Problem statement –
Leave out the pictures and copy everything else below exactly.

(Entries with scene source code)
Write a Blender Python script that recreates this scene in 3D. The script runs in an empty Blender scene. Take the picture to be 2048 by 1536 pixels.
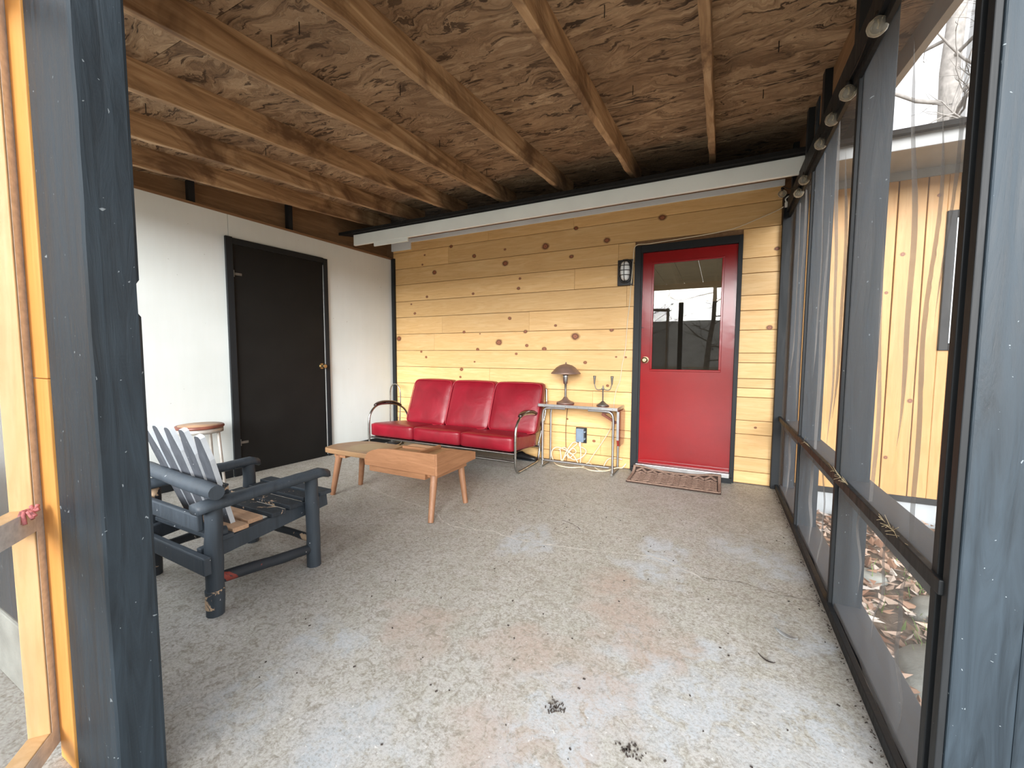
import bpy, bmesh, math, random
from mathutils import Vector, Matrix, noise
rnd = random.Random(7)
scn = bpy.context.scene
COL = scn.collection
PI = math.pi

# ------------------------------------------------------------------ camera, sky, exposure
cam_d = bpy.data.cameras.new('camera')
cam_d.sensor_fit = 'HORIZONTAL'; cam_d.sensor_width = 36.0
cam_d.lens = 36.0 * 822.475 / 2048.0
cam_d.clip_start = 0.02; cam_d.clip_end = 400
cam = bpy.data.objects.new('camera', cam_d); COL.objects.link(cam)
yaw, pitch, roll = math.radians(26.7276), math.radians(3.9703), math.radians(-0.2366)
cy, sy, cp, sp = math.cos(yaw), math.sin(yaw), math.cos(pitch), math.sin(pitch)
fwd = Vector((-sy * cp, cy * cp, -sp)); rgt = Vector((cy, sy, 0)); dwn = fwd.cross(rgt)
r2 = rgt * math.cos(roll) + dwn * math.sin(roll)
d2 = -rgt * math.sin(roll) + dwn * math.cos(roll)
mw = Matrix((r2, -d2, -fwd)).transposed().to_4x4(); mw.translation = (0, 0, 1.13)
cam.matrix_world = mw
scn.camera = cam

world = bpy.data.worlds.new('overcast_sky'); scn.world = world; world.use_nodes = True
wt = world.node_tree; wt.nodes.clear()
w_out = wt.nodes.new('ShaderNodeOutputWorld'); w_bg = wt.nodes.new('ShaderNodeBackground')
w_tc = wt.nodes.new('ShaderNodeTexCoord'); w_sep = wt.nodes.new('ShaderNodeSeparateXYZ')
w_rmp = wt.nodes.new('ShaderNodeValToRGB')
w_rmp.color_ramp.elements[0].position = 0.0; w_rmp.color_ramp.elements[0].color = (0.98, 0.97, 0.96, 1)
w_rmp.color_ramp.elements[1].position = 0.9; w_rmp.color_ramp.elements[1].color = (0.90, 0.95, 1.0, 1)
wt.links.new(w_tc.outputs['Generated'], w_sep.inputs[0]); wt.links.new(w_sep.outputs[2], w_rmp.inputs[0])
wt.links.new(w_rmp.outputs[0], w_bg.inputs[0]); w_bg.inputs[1].default_value = 0.52
wt.links.new(w_bg.outputs[0], w_out.inputs[0])
scn.view_settings.view_transform = 'Standard'; scn.view_settings.look = 'None'
scn.view_settings.gamma = 1.0; scn.view_settings.use_curve_mapping = False
scn.view_settings.exposure = 2.36
sun_d = bpy.data.lights.new('hazy_sun', 'SUN'); sun_d.energy = 2.7; sun_d.angle = math.radians(44); sun_d.color = (1.0, 1.0, .99)
sun = bpy.data.objects.new('hazy_sun', sun_d); COL.objects.link(sun)
sun.rotation_euler = Vector((-.20, .95, -.165)).to_track_quat('-Z', 'Y').to_euler()
scn.cycles.max_bounces = 10; scn.cycles.diffuse_bounces = 6; scn.cycles.transparent_max_bounces = 24
scn.cycles.use_denoising = True
scn.cycles.sample_clamp_indirect = 6.0

# ------------------------------------------------------------------ material helpers
class NT:
    def __init__(s, name):
        s.m = bpy.data.materials.new(name); s.m.use_nodes = True
        s.t = s.m.node_tree; s.t.nodes.clear()
        s.out = s.n('ShaderNodeOutputMaterial')
    def n(s, typ, **kw):
        nd = s.t.nodes.new(typ)
        for k, v in kw.items():
            setattr(nd, k, v)
        return nd
    def l(s, a, b): s.t.links.new(a, b)
    def put(s, sock, v):
        if hasattr(v, 'is_output'): s.l(v, sock)
        elif isinstance(v, (tuple, list)) and len(v) == 3 and sock.type == 'RGBA': sock.default_value = (*v, 1)
        else: sock.default_value = v
    def coord(s, scale=(1, 1, 1), rand=0.0):
        tc = s.n('ShaderNodeTexCoord'); v = tc.outputs['Object']
        if rand:
            oi = s.n('ShaderNodeObjectInfo'); mu = s.n('ShaderNodeVectorMath', operation='SCALE')
            cx = s.n('ShaderNodeCombineXYZ'); s.l(oi.outputs['Random'], cx.inputs[0]); s.l(oi.outputs['Random'], cx.inputs[1]); s.l(oi.outputs['Random'], cx.inputs[2])
            s.l(cx.outputs[0], mu.inputs[0]); mu.inputs['Scale'].default_value = rand
            ad = s.n('ShaderNodeVectorMath', operation='ADD'); s.l(v, ad.inputs[0]); s.l(mu.outputs[0], ad.inputs[1]); v = ad.outputs[0]
        mp = s.n('ShaderNodeVectorMath', operation='MULTIPLY'); s.l(v, mp.inputs[0]); mp.inputs[1].default_value = scale
        return mp.outputs[0]
    def noise(s, vec, scale, detail=4, rough=.55, dist=0.0):
        nd = s.n('ShaderNodeTexNoise'); s.l(vec, nd.inputs['Vector'])
        nd.inputs['Scale'].default_value = scale; nd.inputs['Detail'].default_value = detail
        nd.inputs['Roughness'].default_value = rough; nd.inputs['Distortion'].default_value = dist
        return nd.outputs['Fac']
    def voro(s, vec, scale, feature='F1', out='Distance'):
        nd = s.n('ShaderNodeTexVoronoi', feature=feature); s.l(vec, nd.inputs['Vector']); nd.inputs['Scale'].default_value = scale
        return nd.outputs[out]
    def ramp(s, fac, stops, interp='LINEAR'):
        nd = s.n('ShaderNodeValToRGB'); cr = nd.color_ramp; cr.interpolation = interp
        while len(cr.elements) < len(stops): cr.elements.new(0.5)
        for e, (p, c) in zip(cr.elements, stops):
            e.position = p; e.color = (*c, 1) if isinstance(c, (tuple, list)) else (c, c, c, 1)
        s.put(nd.inputs[0], fac); return nd.outputs[0]
    def mix(s, fac, a, b, blend='MIX'):
        nd = s.n('ShaderNodeMix', data_type='RGBA', blend_type=blend)
        s.put(nd.inputs[0], fac); s.put(nd.inputs[6], a); s.put(nd.inputs[7], b); return nd.outputs[2]
    def math(s, op, a, b=0.0, clamp=False):
        nd = s.n('ShaderNodeMath', operation=op, use_clamp=clamp); s.put(nd.inputs[0], a); s.put(nd.inputs[1], b); return nd.outputs[0]
    def bump(s, h, strength=.3, dist=.01):
        nd = s.n('ShaderNodeBump'); s.l(h, nd.inputs['Height']); nd.inputs['Strength'].default_value = strength; nd.inputs['Distance'].default_value = dist
        return nd.outputs[0]
    def bsdf(s, color, rough=.6, metal=0.0, normal=None, coat=0.0, spec=.5, final=True, **kw):
        b = s.n('ShaderNodeBsdfPrincipled'); s.put(b.inputs['Base Color'], color); s.put(b.inputs['Roughness'], rough)
        s.put(b.inputs['Metallic'], metal); b.inputs['Coat Weight'].default_value = coat; b.inputs['Specular IOR Level'].default_value = spec
        if normal is not None: s.l(normal, b.inputs['Normal'])
        for k, v in kw.items(): s.put(b.inputs[k.replace('_', ' ')], v)
        if final: s.l(b.outputs[0], s.out.inputs[0])
        return b.outputs[0]
    def rand_value(s, color, amt):
        oi = s.n('ShaderNodeObjectInfo'); hs = s.n('ShaderNodeHueSaturation'); s.put(hs.inputs['Color'], color)
        v = s.math('ADD', s.math('MULTIPLY', oi.outputs['Random'], 2 * amt), 1 - amt); s.l(v, hs.inputs['Value']); return hs.outputs[0]

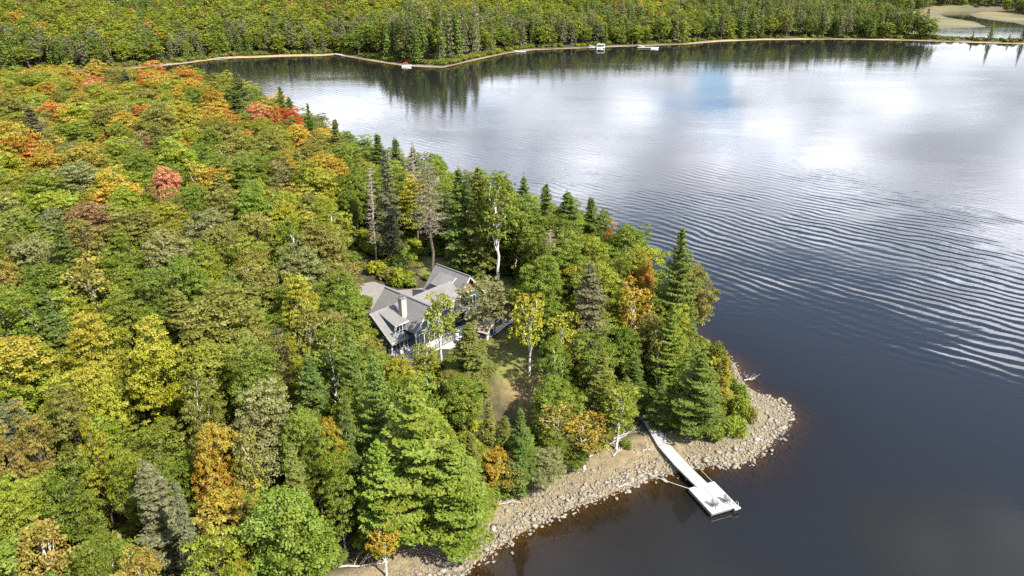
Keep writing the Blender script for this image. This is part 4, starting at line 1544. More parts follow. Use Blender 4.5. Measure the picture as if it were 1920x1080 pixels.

Output for this task –
Write a Blender Python script that recreates this scene in 3D. The script runs in an empty Blender scene. Take the picture to be 2048 by 1536 pixels.
import bpy, bmesh, math, random
from mathutils import Vector, Matrix, noise
rnd = random.Random(7)
scn = bpy.context.scene
COL = scn.collection
PI = math.pi

# ------------------------------------------------------------------ camera, sky, exposure
cam_d = bpy.data.cameras.new('camera')
cam_d.sensor_fit = 'HORIZONTAL'; cam_d.sensor_width = 36.0
cam_d.lens = 36.0 * 822.475 / 2048.0
cam_d.clip_start = 0.02; cam_d.clip_end = 400
cam = bpy.data.objects.new('camera', cam_d); COL.objects.link(cam)
yaw, pitch, roll = math.radians(26.7276), math.radians(3.9703), math.radians(-0.2366)
cy, sy, cp, sp = math.cos(yaw), math.sin(yaw), math.cos(pitch), math.sin(pitch)
fwd = Vector((-sy * cp, cy * cp, -sp)); rgt = Vector((cy, sy, 0)); dwn = fwd.cross(rgt)
r2 = rgt * math.cos(roll) + dwn * math.sin(roll)
d2 = -rgt * math.sin(roll) + dwn * math.cos(roll)
mw = Matrix((r2, -d2, -fwd)).transposed().to_4x4(); mw.translation = (0, 0, 1.13)
cam.matrix_world = mw
scn.camera = cam

world = bpy.data.worlds.new('overcast_sky'); scn.world = world; world.use_nodes = True
wt = world.node_tree; wt.nodes.clear()
w_out = wt.nodes.new('ShaderNodeOutputWorld'); w_bg = wt.nodes.new('ShaderNodeBackground')
w_tc = wt.nodes.new('ShaderNodeTexCoord'); w_sep = wt.nodes.new('ShaderNodeSeparateXYZ')
w_rmp = wt.nodes.new('ShaderNodeValToRGB')
w_rmp.color_ramp.elements[0].position = 0.0; w_rmp.color_ramp.elements[0].color = (0.98, 0.97, 0.96, 1)
w_rmp.color_ramp.elements[1].position = 0.9; w_rmp.color_ramp.elements[1].color = (0.90, 0.95, 1.0, 1)
wt.links.new(w_tc.outputs['Generated'], w_sep.inputs[0]); wt.links.new(w_sep.outputs[2], w_rmp.inputs[0])
wt.links.new(w_rmp.outputs[0], w_bg.inputs[0]); w_bg.inputs[1].default_value = 0.52
wt.links.new(w_bg.outputs[0], w_out.inputs[0])
scn.view_settings.view_transform = 'Standard'; scn.view_settings.look = 'None'
scn.view_settings.gamma = 1.0; scn.view_settings.use_curve_mapping = False
scn.view_settings.exposure = 2.36
sun_d = bpy.data.lights.new('hazy_sun', 'SUN'); sun_d.energy = 2.7; sun_d.angle = math.radians(44); sun_d.color = (1.0, 1.0, .99)
sun = bpy.data.objects.new('hazy_sun', sun_d); COL.objects.link(sun)
sun.rotation_euler = Vector((-.20, .95, -.165)).to_track_quat('-Z', 'Y').to_euler()
scn.cycles.max_bounces = 10; scn.cycles.diffuse_bounces = 6; scn.cycles.transparent_max_bounces = 24
scn.cycles.use_denoising = True
scn.cycles.sample_clamp_indirect = 6.0

# ------------------------------------------------------------------ material helpers
class NT:
    def __init__(s, name):
        s.m = bpy.data.materials.new(name); s.m.use_nodes = True
        s.t = s.m.node_tree; s.t.nodes.clear()
        s.out = s.n('ShaderNodeOutputMaterial')
    def n(s, typ, **kw):
        nd = s.t.nodes.new(typ)
        for k, v in kw.items():
            setattr(nd, k, v)
        return nd
    def l(s, a, b): s.t.links.new(a, b)
    def put(s, sock, v):
        if hasattr(v, 'is_output'): s.l(v, sock)
        elif isinstance(v, (tuple, list)) and len(v) == 3 and sock.type == 'RGBA': sock.default_value = (*v, 1)
        else: sock.default_value = v
    def coord(s, scale=(1, 1, 1), rand=0.0):
        tc = s.n('ShaderNodeTexCoord'); v = tc.outputs['Object']
        if rand:
            oi = s.n('ShaderNodeObjectInfo'); mu = s.n('ShaderNodeVectorMath', operation='SCALE')
            cx = s.n('ShaderNodeCombineXYZ'); s.l(oi.outputs['Random'], cx.inputs[0]); s.l(oi.outputs['Random'], cx.inputs[1]); s.l(oi.outputs['Random'], cx.inputs[2])
            s.l(cx.outputs[0], mu.inputs[0]); mu.inputs['Scale'].default_value = rand
            ad = s.n('ShaderNodeVectorMath', operation='ADD'); s.l(v, ad.inputs[0]); s.l(mu.outputs[0], ad.inputs[1]); v = ad.outputs[0]
        mp = s.n('ShaderNodeVectorMath', operation='MULTIPLY'); s.l(v, mp.inputs[0]); mp.inputs[1].default_value = scale
        return mp.outputs[0]
    def noise(s, vec, scale, detail=4, rough=.55, dist=0.0):
        nd = s.n('ShaderNodeTexNoise'); s.l(vec, nd.inputs['Vector'])
        nd.inputs['Scale'].default_value = scale; nd.inputs['Detail'].default_value = detail
        nd.inputs['Roughness'].default_value = rough; nd.inputs['Distortion'].default_value = dist
        return nd.outputs['Fac']
    def voro(s, vec, scale, feature='F1', out='Distance'):
        nd = s.n('ShaderNodeTexVoronoi', feature=feature); s.l(vec, nd.inputs['Vector']); nd.inputs['Scale'].default_value = scale
        return nd.outputs[out]
    def ramp(s, fac, stops, interp='LINEAR'):
        nd = s.n('ShaderNodeValToRGB'); cr = nd.color_ramp; cr.interpolation = interp
        while len(cr.elements) < len(stops): cr.elements.new(0.5)
        for e, (p, c) in zip(cr.elements, stops):
            e.position = p; e.color = (*c, 1) if isinstance(c, (tuple, list)) else (c, c, c, 1)
        s.put(nd.inputs[0], fac); return nd.outputs[0]
    def mix(s, fac, a, b, blend='MIX'):
        nd = s.n('ShaderNodeMix', data_type='RGBA', blend_type=blend)
        s.put(nd.inputs[0], fac); s.put(nd.inputs[6], a); s.put(nd.inputs[7], b); return nd.outputs[2]
    def math(s, op, a, b=0.0, clamp=False):
        nd = s.n('ShaderNodeMath', operation=op, use_clamp=clamp); s.put(nd.inputs[0], a); s.put(nd.inputs[1], b); return nd.outputs[0]
    def bump(s, h, strength=.3, dist=.01):
        nd = s.n('ShaderNodeBump'); s.l(h, nd.inputs['Height']); nd.inputs['Strength'].default_value = strength; nd.inputs['Distance'].default_value = dist
        return nd.outputs[0]
    def bsdf(s, color, rough=.6, metal=0.0, normal=None, coat=0.0, spec=.5, final=True, **kw):
        b = s.n('ShaderNodeBsdfPrincipled'); s.put(b.inputs['Base Color'], color); s.put(b.inputs['Roughness'], rough)
        s.put(b.inputs['Metallic'], metal); b.inputs['Coat Weight'].default_value = coat; b.inputs['Specular IOR Level'].default_value = spec
        if normal is not None: s.l(normal, b.inputs['Normal'])
        for k, v in kw.items(): s.put(b.inputs[k.replace('_', ' ')], v)
        if final: s.l(b.outputs[0], s.out.inputs[0])
        return b.outputs[0]
    def rand_value(s, color, amt):
        oi = s.n('ShaderNodeObjectInfo'); hs = s.n('ShaderNodeHueSaturation'); s.put(hs.inputs['Color'], color)
        v = s.math('ADD', s.math('MULTIPLY', oi.outputs['Random'], 2 * amt), 1 - amt); s.l(v, hs.inputs['Value']); return hs.outputs[0]

Keep writing the Blender script for this image. This is part 4, starting at line 1544. More parts follow. Use Blender 4.5. Measure the picture as if it were 1920x1080 pixels.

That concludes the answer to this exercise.